MANY OF the leading figures in Irish-American politics crammed into the modest ballroom of Washington’s Phoenix Park Hotel on Tuesday night for the first ever Irish presidential inaugural ball.
The event, which was so heavily subscribed that it overflowed into the Georgian Room upstairs, was packed with former supporters of Hillary Clinton who had spent all of 2007 and much of last year criticising the new president.
You would never have guessed, however, from the encomiums and breathless expressions of excitement about Barack Obama.
As one observer remarked, it was as hard to find a Democrat admitting to past doubts about Obama as it was to meet anyone who confessed to voting for Richard Nixon in the landslide of 1972.
Irish Ambassador Michael Collins and EU Ambassador and former taoiseach John Bruton, who remained serenely above the political battle before the election, spoke of the impact Obama’s inauguration beyond America’s shores.
Bruton broke with the self-consciously Irish character event by stressing the influence the new president’s inauguration could have in Africa.
He recalled the energising effect of John F Kennedy’s election on the pessimistic Ireland of 1960, expressing the hope that Obama could inspire Africans as his forerunner had the Irish.
Congressman Richard Neal, chairman of the congressional Friends of Ireland, said the new president recognised the significance of the Good Friday agreement as the paramount US foreign policy achievement of recent years.

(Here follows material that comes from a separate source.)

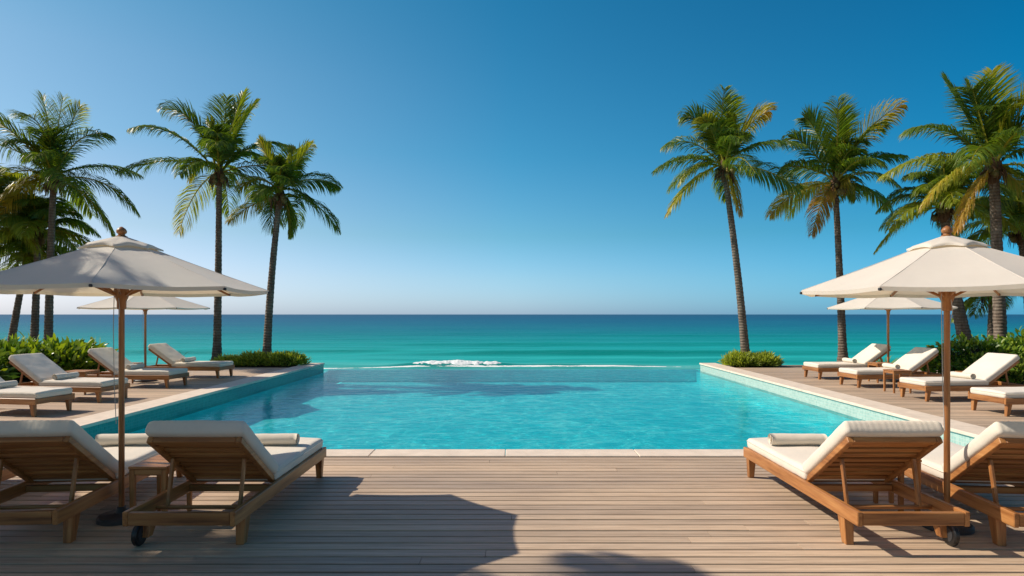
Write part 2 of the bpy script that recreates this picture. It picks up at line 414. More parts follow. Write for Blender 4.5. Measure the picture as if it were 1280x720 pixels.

Neal stressed the importance for Ireland of an engaged Irish-American community, adding that US foreign policy is an expression of domestic policy.
As guests took their places for dinner, they were entertained by the Corrigans, performing There's No-one as Irish as Barack Obama. The band was introduced by Maryland governor Martin O'Malley, prompting Irish-American Democrats president Stella O'Leary to declare that "if there's no one as Irish as Barack Obama, there's certainly no one as Irish as Martin O'Malley".
O’Malley recalled the friendship between the 19th century African-American leader Frederick Douglass and Daniel O’Connell, remarking that, as a former mayor of Baltimore, he was aware of the extraordinary alchemy that could be achieved by an alliance of the Irish and the African traditions.
Urging guests to join heartily in the chorus of the Corrigans’ song, O’Malley suggested that those raised as Catholics “who are not used to singing with other people in the same room, should pretend to be Baptists” for the occasion.
Other guests at the event included former congressman Bruce Morrison, New York attorney Brian O'Dwyer, Financial Dynamics founder Declan Kelly, hotelier John Fitzpatrick and Irish Voicepublisher Niall O'Dowd. The American Ireland Fund was represented by Kingsley Aikins and Kiaran McLoughlin.
Among the most long-standing supporters of Obama at the event were Carol Wheeler, who led his campaign’s Irish outreach effort and her husband Tom, who served on the new president’s transition team.